Vangelo: Gv-2-13-22/
Il Vangelo di questa
domenica prosegue, nel vangelo di Giovanni, l’episodio delle nozze di Cana,
racconto simbolico che ci ricorda come ciò che chiamiamo Dio non abiti nei
cieli, ma là dove l’uomo si lascia amare e ama: è lì che comincia la festa.
Ora, immediatamente dopo
‘la festa’, Giovanni ci conduce nel luogo della religione, dove si respira
potere, performance, frustrazione e in ultima analisi, tristezza. Da una parte
la fede – partecipazione senza prestazione alla vita divina che ci attraversa –
dall’altra la fatica del merito e del mercato. Sono le due possibilità di
vivere la propria vita da credenti. A noi la scelta.
Nella storia, salvo rare
eccezioni, ha prevalso un mondo “religioso” che ha scelto il controllo invece
della fiducia, la dottrina al posto della vita, la fatica di conquistare il
cielo attraverso meriti e sacrifici, dimenticando che quel cielo ci abitava da
sempre.

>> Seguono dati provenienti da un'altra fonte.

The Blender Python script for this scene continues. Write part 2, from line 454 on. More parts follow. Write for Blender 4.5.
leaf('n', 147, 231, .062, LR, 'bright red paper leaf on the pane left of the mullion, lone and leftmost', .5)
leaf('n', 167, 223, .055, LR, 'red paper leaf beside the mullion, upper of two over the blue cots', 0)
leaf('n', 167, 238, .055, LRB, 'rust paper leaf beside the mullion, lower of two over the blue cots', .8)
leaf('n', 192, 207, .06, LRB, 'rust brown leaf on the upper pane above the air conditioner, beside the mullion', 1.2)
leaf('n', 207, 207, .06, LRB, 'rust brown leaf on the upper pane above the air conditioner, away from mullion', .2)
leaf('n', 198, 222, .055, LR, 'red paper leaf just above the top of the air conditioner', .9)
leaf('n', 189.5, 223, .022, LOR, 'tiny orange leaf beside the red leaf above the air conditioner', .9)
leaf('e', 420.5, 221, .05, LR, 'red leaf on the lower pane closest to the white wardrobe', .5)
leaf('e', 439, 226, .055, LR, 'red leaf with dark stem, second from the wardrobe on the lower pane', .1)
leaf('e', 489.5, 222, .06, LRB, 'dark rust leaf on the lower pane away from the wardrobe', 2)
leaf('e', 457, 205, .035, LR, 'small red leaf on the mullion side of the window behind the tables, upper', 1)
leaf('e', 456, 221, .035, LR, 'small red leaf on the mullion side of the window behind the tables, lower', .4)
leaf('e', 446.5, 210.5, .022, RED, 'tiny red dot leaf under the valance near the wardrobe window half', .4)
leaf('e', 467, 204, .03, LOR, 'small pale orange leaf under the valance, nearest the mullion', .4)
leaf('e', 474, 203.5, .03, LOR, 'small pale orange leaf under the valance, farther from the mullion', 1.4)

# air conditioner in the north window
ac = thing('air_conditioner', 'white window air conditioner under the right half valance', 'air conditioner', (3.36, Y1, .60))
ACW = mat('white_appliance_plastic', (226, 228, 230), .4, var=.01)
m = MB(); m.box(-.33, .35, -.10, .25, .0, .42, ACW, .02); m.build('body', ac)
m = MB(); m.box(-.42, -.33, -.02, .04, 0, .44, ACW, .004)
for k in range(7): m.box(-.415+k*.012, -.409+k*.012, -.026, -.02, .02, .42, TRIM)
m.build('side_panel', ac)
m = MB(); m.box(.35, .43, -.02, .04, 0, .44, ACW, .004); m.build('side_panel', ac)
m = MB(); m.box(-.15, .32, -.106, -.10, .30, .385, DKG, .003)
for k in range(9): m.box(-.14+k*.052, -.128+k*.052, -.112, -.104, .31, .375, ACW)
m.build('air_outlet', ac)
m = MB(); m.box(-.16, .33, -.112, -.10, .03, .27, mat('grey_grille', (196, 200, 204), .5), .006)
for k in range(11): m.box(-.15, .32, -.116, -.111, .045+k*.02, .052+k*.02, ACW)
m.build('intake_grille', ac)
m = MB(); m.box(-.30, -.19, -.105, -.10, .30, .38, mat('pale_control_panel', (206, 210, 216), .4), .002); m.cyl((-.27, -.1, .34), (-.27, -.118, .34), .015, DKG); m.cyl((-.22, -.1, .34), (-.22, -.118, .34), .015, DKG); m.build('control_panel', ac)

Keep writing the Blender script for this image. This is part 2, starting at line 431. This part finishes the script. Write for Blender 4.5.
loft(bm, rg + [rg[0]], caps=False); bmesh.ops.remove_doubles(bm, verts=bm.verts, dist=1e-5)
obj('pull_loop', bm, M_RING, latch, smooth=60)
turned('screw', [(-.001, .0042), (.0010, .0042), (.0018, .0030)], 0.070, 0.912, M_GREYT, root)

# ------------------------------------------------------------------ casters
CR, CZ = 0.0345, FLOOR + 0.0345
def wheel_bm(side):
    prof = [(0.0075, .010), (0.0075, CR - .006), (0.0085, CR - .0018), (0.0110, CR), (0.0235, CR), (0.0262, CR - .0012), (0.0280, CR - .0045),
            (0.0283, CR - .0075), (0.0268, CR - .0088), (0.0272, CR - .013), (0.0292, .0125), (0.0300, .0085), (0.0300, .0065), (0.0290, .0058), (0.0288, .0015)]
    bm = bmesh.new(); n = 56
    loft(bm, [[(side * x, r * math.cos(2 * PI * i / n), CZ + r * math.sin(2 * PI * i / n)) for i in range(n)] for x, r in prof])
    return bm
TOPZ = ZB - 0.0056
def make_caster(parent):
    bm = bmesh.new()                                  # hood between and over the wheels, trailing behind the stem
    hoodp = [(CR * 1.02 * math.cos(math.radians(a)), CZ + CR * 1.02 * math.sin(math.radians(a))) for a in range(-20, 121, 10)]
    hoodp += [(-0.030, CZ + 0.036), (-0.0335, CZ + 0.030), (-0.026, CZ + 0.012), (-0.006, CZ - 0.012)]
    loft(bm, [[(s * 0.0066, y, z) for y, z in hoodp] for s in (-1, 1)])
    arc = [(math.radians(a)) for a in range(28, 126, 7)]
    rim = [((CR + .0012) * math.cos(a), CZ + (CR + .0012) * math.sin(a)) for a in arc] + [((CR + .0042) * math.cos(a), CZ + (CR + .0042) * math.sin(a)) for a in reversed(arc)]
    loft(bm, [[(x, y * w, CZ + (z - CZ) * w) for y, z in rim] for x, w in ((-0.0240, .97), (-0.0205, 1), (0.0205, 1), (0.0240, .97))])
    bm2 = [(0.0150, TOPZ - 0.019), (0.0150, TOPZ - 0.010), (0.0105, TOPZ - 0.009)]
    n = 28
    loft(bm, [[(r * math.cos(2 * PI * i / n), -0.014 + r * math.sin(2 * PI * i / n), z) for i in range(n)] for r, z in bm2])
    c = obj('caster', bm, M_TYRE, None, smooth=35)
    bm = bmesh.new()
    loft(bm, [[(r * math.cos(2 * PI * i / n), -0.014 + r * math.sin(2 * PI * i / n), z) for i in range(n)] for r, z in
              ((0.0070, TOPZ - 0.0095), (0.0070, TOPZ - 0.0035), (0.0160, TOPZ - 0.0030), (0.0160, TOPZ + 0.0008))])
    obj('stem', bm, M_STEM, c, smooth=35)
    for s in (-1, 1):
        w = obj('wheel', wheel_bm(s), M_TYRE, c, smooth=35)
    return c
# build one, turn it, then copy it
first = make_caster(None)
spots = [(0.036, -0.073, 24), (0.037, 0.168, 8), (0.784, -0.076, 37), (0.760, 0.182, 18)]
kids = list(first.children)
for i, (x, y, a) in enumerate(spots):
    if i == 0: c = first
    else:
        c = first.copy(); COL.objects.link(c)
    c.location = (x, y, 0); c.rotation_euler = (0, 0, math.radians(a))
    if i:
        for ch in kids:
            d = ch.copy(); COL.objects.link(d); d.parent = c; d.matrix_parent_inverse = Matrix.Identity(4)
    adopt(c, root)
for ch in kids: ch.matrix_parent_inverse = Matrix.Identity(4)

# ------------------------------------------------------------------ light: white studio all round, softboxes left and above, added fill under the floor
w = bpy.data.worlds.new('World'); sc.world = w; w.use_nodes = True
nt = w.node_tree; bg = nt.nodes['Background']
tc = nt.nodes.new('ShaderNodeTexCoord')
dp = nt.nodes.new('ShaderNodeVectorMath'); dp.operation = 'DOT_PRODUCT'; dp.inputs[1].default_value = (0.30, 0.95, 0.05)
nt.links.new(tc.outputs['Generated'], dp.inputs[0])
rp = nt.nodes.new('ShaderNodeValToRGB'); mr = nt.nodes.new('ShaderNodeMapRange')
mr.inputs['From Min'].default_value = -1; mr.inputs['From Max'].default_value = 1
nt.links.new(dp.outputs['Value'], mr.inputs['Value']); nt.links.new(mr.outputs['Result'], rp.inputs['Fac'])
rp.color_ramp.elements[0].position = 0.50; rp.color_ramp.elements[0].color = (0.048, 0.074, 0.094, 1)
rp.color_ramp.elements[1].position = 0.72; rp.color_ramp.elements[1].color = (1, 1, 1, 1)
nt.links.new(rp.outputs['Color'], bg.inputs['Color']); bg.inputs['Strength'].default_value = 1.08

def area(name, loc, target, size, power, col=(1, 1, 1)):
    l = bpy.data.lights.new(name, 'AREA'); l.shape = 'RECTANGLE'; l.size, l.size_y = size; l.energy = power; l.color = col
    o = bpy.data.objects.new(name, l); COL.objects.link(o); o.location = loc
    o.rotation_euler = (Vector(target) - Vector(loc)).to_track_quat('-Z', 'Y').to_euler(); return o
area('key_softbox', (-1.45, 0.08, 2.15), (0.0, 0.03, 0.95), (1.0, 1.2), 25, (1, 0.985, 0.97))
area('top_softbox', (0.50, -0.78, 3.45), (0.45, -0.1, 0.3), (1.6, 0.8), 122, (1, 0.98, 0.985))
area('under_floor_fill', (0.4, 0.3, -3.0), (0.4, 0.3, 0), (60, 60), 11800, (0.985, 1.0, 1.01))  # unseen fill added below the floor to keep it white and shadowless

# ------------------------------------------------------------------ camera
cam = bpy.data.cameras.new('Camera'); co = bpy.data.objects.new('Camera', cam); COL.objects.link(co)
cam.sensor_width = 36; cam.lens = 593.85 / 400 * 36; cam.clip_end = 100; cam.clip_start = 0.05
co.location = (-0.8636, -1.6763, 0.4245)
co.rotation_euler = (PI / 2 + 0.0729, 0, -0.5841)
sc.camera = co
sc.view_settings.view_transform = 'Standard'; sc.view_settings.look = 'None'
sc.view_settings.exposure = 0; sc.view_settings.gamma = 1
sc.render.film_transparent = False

Ma non lo si è voluto credere, perché troppo bello per sembrare vero.
In fin dei conti – lo sappiamo – la religione è sempre amministrazione del
divino: è lei ad attestare chi può entrare, chi ne è escluso, quali norme
osservare per meritare il favore di un dio.
Ma Gesù è rimasto a Cana,
alla festa, ossia in quella postura umana chiamata fede per cui l’imperativo è
dono: non ciò che l’uomo deve ad un dio, ma ciò che l’Amore desidera donargli.
Per questo non può accettare il tempio trasformato in luogo di commercio, dove
tutto si risolve nel becero do-ut-des, io essere umano do qualcosa a te dio
altissimo affinché tu possa ricambiarmi in salute, sicurezza e protezione. Per
questo Gesù ha distrutto – in maniera definitiva sulla croce – l’immagine del
dio commerciante, convinto com’era che quella fosse la vera idolatria religiosa
da sconfiggere.
Giovanni colloca questo
gesto in prossimità della Pasqua — “dei Giudei”, precisa — quasi a dire: questa
è ancora una pasqua imperfetta, una liberazione solo rituale. Migliaia in quei
giorni salivano al tempio portando agnelli, denaro, e compiendo sacrifici. Un
culto che odorava di sangue e fatica. La Pasqua autentica si sarebbe compiuta
da lì a poco: sul legno della croce si aprirà la nuova geografia del divino:
non più verso l’alto, ma verso l’interno.
Da allora, la dimora di Dio è l’uomo vivente, come intuiva Ireneo; anzi potremmo dire “Dio” non è altro che la profondità stessa della vita che si dona, il cuore pulsante di ogni essere che ama. È qui la vera liberazione: non dal peccato morale, ma dalla paura di non essere amabili.
È bello costatare come il Vangelo di Giovanni non inizi con un dogma, ma con
una demolizione: quella del falso dio.
Solo chi lascia cadere il
dio del dovere potrà incontrare il Dio dell’essere. Solo chi smette di trattare
con il Cielo come con un commerciante potrà accorgersi che il Cielo è già
dentro di sé, come un respiro che non chiede nulla, se non di essere accolto.
E allora, forse,
comprendiamo che la fede non è un atto religioso, ma semplicemente un atto
umano.
Non si tratta di credere in dio, ma di credere come Dio: con la stessa fiducia,
la stessa gratuità, la stessa capacità di amare senza misura. Questo è il vero
tempio, questo il vino nuovo che continua a colmare le anfore del mondo, e fare
di ogni quotidiano una Cana dove si vive la festa.